### Dataset section
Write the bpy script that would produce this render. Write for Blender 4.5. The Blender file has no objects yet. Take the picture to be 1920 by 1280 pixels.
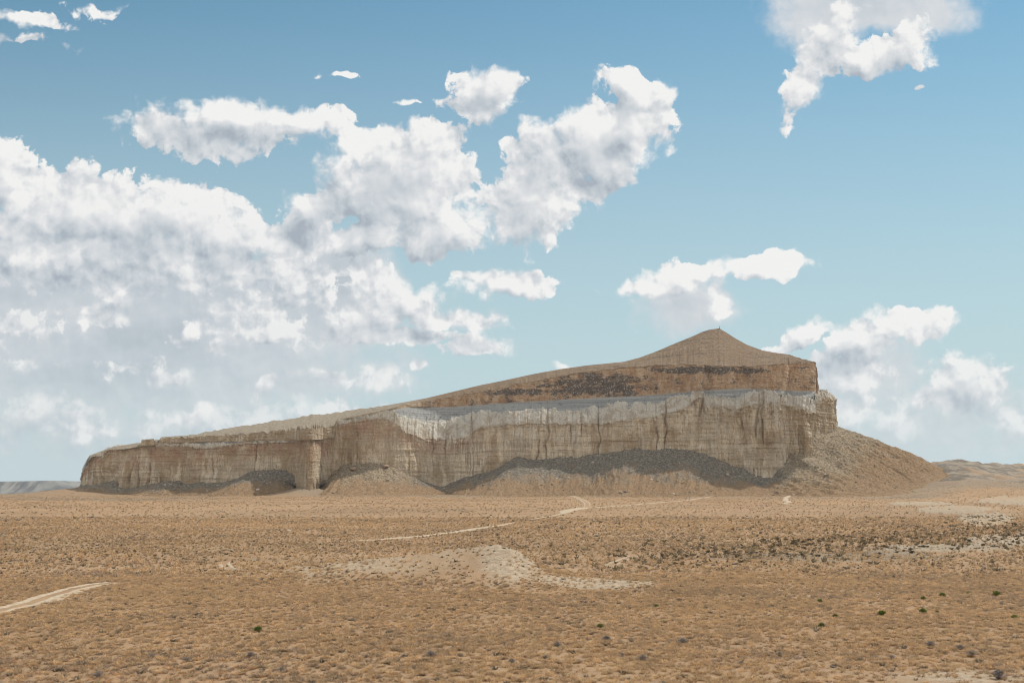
import bpy, math, random
import numpy as np

C = bpy.context.scene.collection
rad = math.radians

# ------------------------------------------------------------------ camera
F = 1867.0            # focal length in photo pixels (1920 wide), about 35 mm
YH = 920.0            # row of the true horizon in the photo
H = 14.0              # eye height over the plain
cam_data = bpy.data.cameras.new('camera')
cam_data.sensor_width = 36.0
cam_data.lens = F / 1920.0 * 36.0
cam_data.shift_y = (YH - 640.0) / 1920.0
cam_data.clip_start = 0.5
cam_data.clip_end = 60000.0
cam = bpy.data.objects.new('camera', cam_data)
cam.location = (0, 0, H)
cam.rotation_euler = (rad(90), 0, 0)
C.objects.link(cam)
bpy.context.scene.camera = cam

sc = bpy.context.scene
sc.view_settings.view_transform = 'Standard'
sc.view_settings.look = 'None'
sc.view_settings.exposure = 0.0
sc.view_settings.gamma = 1.0
sc.cycles.max_bounces = 6
sc.cycles.diffuse_bounces = 3
sc.cycles.volume_bounces = 1
sc.cycles.transparent_max_bounces = 16
sc.cycles.use_denoising = True
sc.cycles.filter_width = 1.0

SUN_EL = 53.0         # degrees
SUN_AZ = 47.0         # degrees to the right of straight ahead (+Y), behind the mesa

# ------------------------------------------------------------------ node helper
class NT:
    """Tiny expression helper over a node tree."""
    def __init__(self, tree):
        self.t = tree
    def node(self, typ, **kw):
        n = self.t.nodes.new(typ)
        for k, v in kw.items():
            setattr(n, k, v)
        return n
    def put(self, sock, v):
        if isinstance(v, V):
            self.t.links.new(v.s, sock)
        elif v is not None:
            if hasattr(sock.default_value, '__len__') and not hasattr(v, '__len__'):
                v = (v,) * len(sock.default_value)
            if hasattr(v, '__len__') and len(sock.default_value) == 4 and len(v) == 3:
                v = tuple(v) + (1.0,)
            sock.default_value = v
    def m(self, op, a, b=None, c=None, clamp=False):
        n = self.node('ShaderNodeMath', operation=op, use_clamp=clamp)
        self.put(n.inputs[0], a)
        if b is not None: self.put(n.inputs[1], b)
        if c is not None: self.put(n.inputs[2], c)
        return V(self, n.outputs[0])
    def vm(self, op, a, b=None, scale=None):
        n = self.node('ShaderNodeVectorMath', operation=op)
        self.put(n.inputs[0], a)
        if b is not None: self.put(n.inputs[1], b)
        if scale is not None: self.put(n.inputs['Scale'], scale)
        return V(self, n.outputs['Value' if op in ('LENGTH', 'DOT_PRODUCT', 'DISTANCE') else 'Vector'])
    def xyz(self, v):
        n = self.node('ShaderNodeSeparateXYZ'); self.put(n.inputs[0], v)
        return [V(self, o) for o in n.outputs]
    def comb(self, x=0.0, y=0.0, z=0.0):
        n = self.node('ShaderNodeCombineXYZ')
        for i, q in enumerate((x, y, z)): self.put(n.inputs[i], q)
        return V(self, n.outputs[0])
    def ss(self, x, a, b, lo=0.0, hi=1.0):          # smoothstep
        n = self.node('ShaderNodeMapRange', interpolation_type='SMOOTHSTEP')
        for k, q in (('Value', x), ('From Min', a), ('From Max', b), ('To Min', lo), ('To Max', hi)):
            self.put(n.inputs[k], q)
        return V(self, n.outputs[0])
    def lin(self, x, a, b, lo=0.0, hi=1.0):
        n = self.node('ShaderNodeMapRange', clamp=True)
        for k, q in (('Value', x), ('From Min', a), ('From Max', b), ('To Min', lo), ('To Max', hi)):
            self.put(n.inputs[k], q)
        return V(self, n.outputs[0])
    def noise(self, vec, scale=1.0, detail=4.0, rough=0.5, dim='3D', typ='FBM', lac=2.0, dist=0.0, color=False):
        n = self.node('ShaderNodeTexNoise', noise_dimensions=dim, noise_type=typ)
        self.put(n.inputs['Vector'], vec)
        for k, q in (('Scale', scale), ('Detail', detail), ('Roughness', rough), ('Lacunarity', lac), ('Distortion', dist)):
            self.put(n.inputs[k], q)
        return V(self, n.outputs['Color' if color else 0])
    def voro(self, vec, scale=1.0, dim='3D', feature='F1', rnd=1.0, out='Distance', smooth=None, detail=0.0):
        n = self.node('ShaderNodeTexVoronoi', voronoi_dimensions=dim, feature=feature)
        self.put(n.inputs['Vector'], vec); self.put(n.inputs['Scale'], scale); self.put(n.inputs['Randomness'], rnd)
        n.inputs['Detail'].default_value = detail
        if smooth is not None: n.inputs['Smoothness'].default_value = smooth
        return V(self, n.outputs[out])
    def mix(self, f, a, b, mode='MIX'):
        n = self.node('ShaderNodeMix', data_type='RGBA', blend_type=mode)
        self.put(n.inputs[0], f); self.put(n.inputs[6], a); self.put(n.inputs[7], b)
        return V(self, n.outputs[2])
    def mul(self, vec, k):
        return self.vm('MULTIPLY', vec, k)
    def ramp(self, f, stops):
        n = self.node('ShaderNodeValToRGB')
        cr = n.color_ramp
        while len(cr.elements) < len(stops): cr.elements.new(0.5)
        for e, (p, c) in zip(cr.elements, stops):
            e.position = p; e.color = tuple(c) + (1.0,)
        self.put(n.inputs[0], f)
        return V(self, n.outputs[0])
class V:
    def __init__(self, nt, s): self.n, self.s = nt, s
    def __add__(a, b): return a.n.m('ADD', a, b)
    def __radd__(a, b): return a.n.m('ADD', a, b)
    def __sub__(a, b): return a.n.m('SUBTRACT', a, b)
    def __rsub__(a, b): return a.n.m('SUBTRACT', b, a)
    def __mul__(a, b): return a.n.m('MULTIPLY', a, b)
    def __rmul__(a, b): return a.n.m('MULTIPLY', a, b)
    def __truediv__(a, b): return a.n.m('DIVIDE', a, b)
    def mx(a, b): return a.n.m('MAXIMUM', a, b)
    def mn(a, b): return a.n.m('MINIMUM', a, b)

# ------------------------------------------------------------------ world: sky and clouds
world = bpy.data.worlds.new('World')
sc.world = world
world.use_nodes = True
wt = world.node_tree
wt.nodes.clear()
w = NT(wt)
tc = w.node('ShaderNodeTexCoord')
dirv = V(w, tc.outputs['Generated'])
dx, dy, dz = w.xyz(dirv)
ay = w.m('ABSOLUTE', dy).mx(0.2)
SC = F / 100.0
U = (dx / ay) * SC + 9.6
VV = (dz / ay) * (-SC) + 9.2
P = w.comb(U, VV, 1.0)

# a warp that breaks up every outline
wn = w.noise(P, 0.9, 3, 0.55, '2D', color=True)
warp = w.mul(w.vm('SUBTRACT', wn, (0.5, 0.5, 0.5)), (0.6, 0.6, 0.0))
PW = w.vm('ADD', P, warp)

def ellipses(lst, pt):
    """union of ellipse domes: 1 in the middle, 0 on the outline, negative outside"""
    out = None
    for (cx, cy, rx, ry, rot, k) in lst:
        c, q = math.cos(rad(rot)), math.sin(rad(rot))
        if rot:
            lx = w.vm('DOT_PRODUCT', pt, (c / rx, q / rx, -(c * cx + q * cy) / rx))
            ly = w.vm('DOT_PRODUCT', pt, (-q / ry, c / ry, -(-q * cx + c * cy) / ry))
            ln = w.m('SQRT', w.m('MULTIPLY_ADD', lx, lx, ly * ly))
        else:
            n = w.node('ShaderNodeVectorMath', operation='MULTIPLY_ADD')
            w.put(n.inputs[0], pt)
            n.inputs[1].default_value = (1 / rx, 1 / ry, 0); n.inputs[2].default_value = (-cx / rx, -cy / ry, 0)
            ln = w.vm('LENGTH', V(w, n.outputs[0]))
        e = w.m('MULTIPLY_ADD', ln, -k, k)
        out = e if out is None else w.m('SMOOTH_MAX', out, e, 0.25)
    return out

#          cx    cy   rx    ry   rot  k
CUMULUS = [
 (2.4, 5.15, 2.9, .45, 3, .8), (5.0, 5.9, 1.3, .55, -8, .6), (5.6, 5.2, .9, .6, 0, .7), (.6, 6.1, .8, .35, 0, .35),
 (3.1, 2.45, .85, .48, 12, 1.1), (4.3, 2.38, 1.6, .52, 2, 1.3), (5.7, 2.28, 1.2, .34, 6, 1.1), (6.6, 2.5, .7, .18, 18, .8), (3.7, 2.85, .6, .22, 10, .7),
 (9.2, 1.65, .72, .50, 5, 1.4), (8.75, 2.0, .5, .26, 0, .9), (9.2, 2.15, .42, .38, 0, 1.0),
 (12.0, 1.72, .72, .42, 12, 1.4), (11.9, 2.3, .75, .7, -30, 1.4), (11.1, 2.75, .95, .85, -40, 1.5), (10.2, 3.05, .8, .75, -30, 1.4), (9.9, 3.85, 1.0, .78, -20, 1.4), (11.2, 3.45, .6, .4, -30, 1.0),
 (7.7, 2.95, 1.1, .7, 0, 1.5), (7.6, 3.6, 1.75, .9, 5, 1.6), (8.1, 4.35, .95, .6, -10, 1.3), (6.75, 4.5, .9, .42, -5, 1.3), (6.0, 3.9, .85, .48, -15, 1.2),
 (6.75, 2.75, .5, .28, -10, .9), (7.9, 2.5, .5, .22, 0, .8),
 (0.1, 3.3, .6, .85, 0, 1.4), (1.7, 3.95, 2.1, .85, 6, 1.6), (3.6, 4.1, 1.6, .78, 14, 1.5), (1.5, 4.7, 3.2, .8, 3, 1.2), (5.1, 4.5, 1.1, .38, 5, 1.1), (4.3, 5.0, 1.7, .5, 5, 1.0),
 (7.3, 5.6, 1.0, .6, 25, 1.1), (8.2, 5.98, 1.4, .24, 5, 1.2), (7.2, 6.3, 1.9, .2, 0, 1.1), (6.8, 6.0, .42, .5, 0, 1.2),
 (9.55, 5.35, 1.15, .28, 3, 1.2), (9.0, 5.2, .6, .2, -5, 1.0),
 (9.0, 6.5, .78, .22, -3, 1.2), (7.9, 6.87, .16, .13, 0, .8), (7.1, 7.15, .42, .22, 0, .5), (10.45, 6.88, .24, .1, 0, .8),
 (12.9, 5.15, 1.05, .36, -14, 1.4), (14.4, 4.98, .95, .24, -2, 1.3), (12.0, 5.35, .6, .12, -6, 1.0), (13.45, 5.6, .2, .4, 0, .8),
 (17.2, 6.05, .8, .38, 0, 1.5), (16.0, 6.4, .62, .48, 0, 1.4), (15.0, 6.3, .75, .28, -24, 1.2), (15.9, 7.0, .8, .5, 0, 1.1), (16.0, 7.7, .6, .4, 0, .9),
 (18.1, 7.1, .75, .5, 0, 1.4), (18.65, 7.2, .25, .45, 0, 1.0), (17.6, 7.6, .9, .35, 0, 1.1), (16.9, 7.9, .9, .3, 0, .8), (19.1, 7.9, .6, .5, 0, .8),
 (15.75, .55, .42, .75, 20, 1.3), (15.35, 1.0, .55, .6, 10, 1.2), (15.0, 1.7, .26, .62, 22, .55), (16.5, 1.1, 1.0, .34, -18, 1.1), (17.2, .85, .5, .35, -40, 1.0),
 (.5, .33, .75, .15, 12, .6), (.45, .78, .65, .13, 8, .6), (1.8, .28, .5, .12, 10, .4),
 (17.25, 1.58, .15, .12, 0, .8), (7.6, 1.9, .25, .05, 10, .7), (6.4, 1.45, .35, .06, 5, .5),
 (4.7, 7.85, 2.6, .32, -4, .9), (.9, 7.9, 1.3, .4, 0, .9), (6.1, 7.7, 1.1, .28, -4, 1.1),
]
GREY = [
 (2.6, 6.2, 3.6, .9, 0, 1.6),
 (1.2, 5.6, 3.4, 1.4, 0, 1.4), (4.2, 5.9, 3.2, 1.1, 0, 1.4), (6.2, 5.4, 1.3, 1.1, 0, 1.5), (2.6, 7.0, 4.6, .95, 0, 1.2), (7.1, 7.15, .5, .25, 0, .6), (2.2, 8.1, 4.0, .6, 0, .7),
 (16.3, .0, 1.8, .62, 6, 1.5), (15.2, .25, .7, .8, 0, 1.1), (12.85, 5.75, .8, .5, 0, .9),
 (16.4, 7.2, .9, .8, 0, .7), (18.0, 7.7, 1.4, .6, 0, .9), (17.3, 8.3, 2.4, .5, 0, .6),
]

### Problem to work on
Leave out any pictures, please, and quote only the lines from the top of the data through the line that contains "bpy.context.scene.camera = cam".

### Right answer
Write the bpy script that would produce this render. Write for Blender 4.5. The Blender file has no objects yet. Take the picture to be 1920 by 1280 pixels.
import bpy, math, random
import numpy as np

C = bpy.context.scene.collection
rad = math.radians

# ------------------------------------------------------------------ camera
F = 1867.0            # focal length in photo pixels (1920 wide), about 35 mm
YH = 920.0            # row of the true horizon in the photo
H = 14.0              # eye height over the plain
cam_data = bpy.data.cameras.new('camera')
cam_data.sensor_width = 36.0
cam_data.lens = F / 1920.0 * 36.0
cam_data.shift_y = (YH - 640.0) / 1920.0
cam_data.clip_start = 0.5
cam_data.clip_end = 60000.0
cam = bpy.data.objects.new('camera', cam_data)
cam.location = (0, 0, H)
cam.rotation_euler = (rad(90), 0, 0)
C.objects.link(cam)
bpy.context.scene.camera = cam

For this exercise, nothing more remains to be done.